_Data for processing_
>> begin
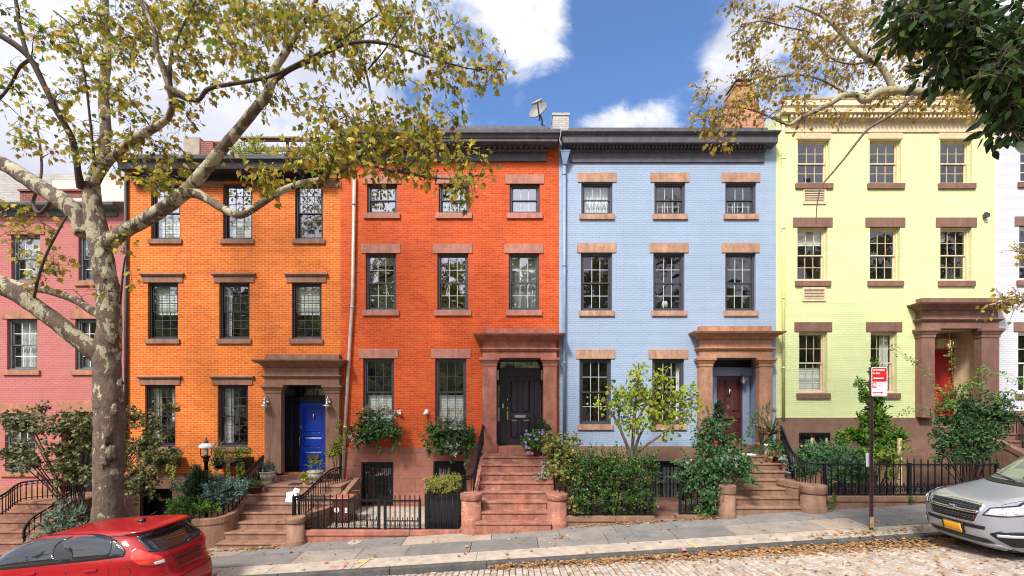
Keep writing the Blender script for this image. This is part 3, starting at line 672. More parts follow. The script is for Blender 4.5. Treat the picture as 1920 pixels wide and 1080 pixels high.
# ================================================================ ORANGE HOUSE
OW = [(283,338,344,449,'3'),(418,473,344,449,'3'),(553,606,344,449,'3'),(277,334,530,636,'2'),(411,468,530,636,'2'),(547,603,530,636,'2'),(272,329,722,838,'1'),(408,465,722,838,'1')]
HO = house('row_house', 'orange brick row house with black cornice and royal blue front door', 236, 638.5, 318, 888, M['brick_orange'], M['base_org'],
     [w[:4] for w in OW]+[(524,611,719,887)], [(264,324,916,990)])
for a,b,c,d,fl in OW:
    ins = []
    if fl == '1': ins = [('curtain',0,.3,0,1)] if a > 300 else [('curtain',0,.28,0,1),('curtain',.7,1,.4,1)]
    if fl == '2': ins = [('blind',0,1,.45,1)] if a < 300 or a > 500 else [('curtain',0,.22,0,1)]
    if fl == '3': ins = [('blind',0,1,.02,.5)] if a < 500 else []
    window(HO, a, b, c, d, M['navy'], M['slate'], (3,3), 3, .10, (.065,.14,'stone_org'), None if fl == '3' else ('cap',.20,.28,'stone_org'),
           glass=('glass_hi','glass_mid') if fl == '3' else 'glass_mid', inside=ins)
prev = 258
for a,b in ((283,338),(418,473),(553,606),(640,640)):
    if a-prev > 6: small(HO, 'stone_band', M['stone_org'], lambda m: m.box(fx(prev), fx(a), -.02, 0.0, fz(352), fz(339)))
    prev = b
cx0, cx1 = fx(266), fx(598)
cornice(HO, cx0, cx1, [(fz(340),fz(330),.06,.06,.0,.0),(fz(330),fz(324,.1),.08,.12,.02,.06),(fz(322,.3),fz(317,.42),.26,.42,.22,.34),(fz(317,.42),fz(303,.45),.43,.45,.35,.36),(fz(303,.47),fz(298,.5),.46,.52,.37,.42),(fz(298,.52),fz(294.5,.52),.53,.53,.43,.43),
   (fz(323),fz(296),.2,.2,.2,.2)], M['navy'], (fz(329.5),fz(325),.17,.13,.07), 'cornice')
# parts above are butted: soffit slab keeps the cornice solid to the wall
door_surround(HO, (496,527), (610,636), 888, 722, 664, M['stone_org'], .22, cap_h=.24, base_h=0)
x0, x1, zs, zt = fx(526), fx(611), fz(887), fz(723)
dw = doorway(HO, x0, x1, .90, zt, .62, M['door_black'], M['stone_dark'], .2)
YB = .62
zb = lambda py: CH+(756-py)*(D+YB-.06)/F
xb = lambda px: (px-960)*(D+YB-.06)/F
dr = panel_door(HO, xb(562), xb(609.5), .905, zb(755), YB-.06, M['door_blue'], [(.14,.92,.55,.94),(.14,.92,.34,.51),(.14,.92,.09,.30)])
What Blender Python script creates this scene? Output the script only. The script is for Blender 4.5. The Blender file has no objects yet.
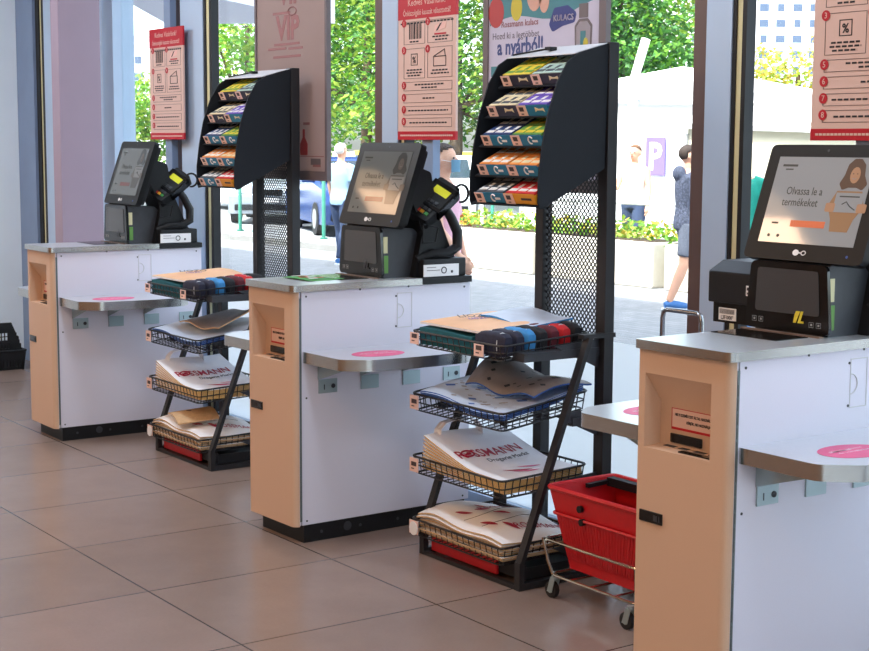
>> end
_Task details_
Within the listing above, copy each line that has the string "parts".

_Full solution_
Keep writing the Blender script for this image. This is part 3, starting at line 672. More parts follow. The script is for Blender 4.5. Treat the picture as 1920 pixels wide and 1080 pixels high.
# parts above are butted: soffit slab keeps the cornice solid to the wall